Fittingly, Obama’s latest bounce in the pre-election polls comes as a result of his Sandy cleanup tour.

Healy, a vice president at the libertarian Cato Institute, is no partisan. He wrote the original book-length “The Cult of the Presidency” while George W. Bush was in office, expanding executive power and waging war.

At least back then people took to the streets protesting on behalf of their civil liberties.

Obama has kept most of those new executive powers, adding a few kill lists and some indefinite detention for good measure. Crickets chirp.

The Benghazi debacle aside, Obama’s war of choice in Libya hasn’t cost as much American blood and treasure as Bush’s in Iraq. But Bush’s was authorized by Congress. Obama’s was not. In announcing his “kinetic military action,” Obama’s use of first-person singular pronouns called to mind the very king-like qualities the Framers sought to guard against when vesting in Congress the power to declare war:

I made it clear that Qadhafi had lost the confidence of his people….
I said that he needed to step down from power….
I ordered warships….
I refused to let that happen….
I authorized military action….
I refused to wait….
The task that I assigned our forces….
I will never hesitate….

(Emphasis Healy’s.)

The Obama administration has also been uniquely indifferent to what Edmund Burke called the “little platoons” of civil society.

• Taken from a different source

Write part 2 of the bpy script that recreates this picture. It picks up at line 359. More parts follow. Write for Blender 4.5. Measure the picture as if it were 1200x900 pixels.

From the HHS contraception mandate on religious employers to the response to the “you didn’t build that” flap, Team Obama’s vision is without mediating institutions between government and individuals being left on their own.

New York Times columnist Ross Douthat notes their weirdly paternalistic pitch in which women are “forever single girls and the president is their father, lover, fiancé and paladin all rolled into one.”

Indeed, Obama presents himself as the only mediating institution between us and religious fanatics or heartless corporations.

No mediator between the people and government needs apply.

Yet no matter how the election turns out, Healy gives us some good news: Obama’s inadequacy has helped to deflate the cult of the presidency. “The bloom is off the rose,” he writes. He notes that the artist behind the iconic blue and red Obama “Hope” poster became disillusioned: “Obama was the delivery device in theory. Now, I realize that he maybe is not the correct delivery device.”

Many a rehabilitation process has begun with this realization.

The bikini-clad “Obama Girl” has also found her crush waning. “I want this country to be better,” she said. “I want everyone to have jobs and for gas prices to go down.”

It’s tempting to blame Obamaphilia alone, but if Mitt Romney is elected the same unrealistic hopes and predictable disappointments will occur, despite his relative personal modesty.

Maybe it’s time to cut the presidency, along with the rest of the federal government, back down to its constitutional size. “Can we look past the man who holds the office and consider the possibility that our problem is the office, not the man?” Healy asks.

It’s a good question. Until we can honestly answer it in the affirmative, we will have people not only pinning their hopes and dreams on Obama and his would-be successors, but also making excuses for their growing list of failures.

If that applies to you, well, as Obama cultist Samuel L. Jackson might put it, “Wake the f–k up.”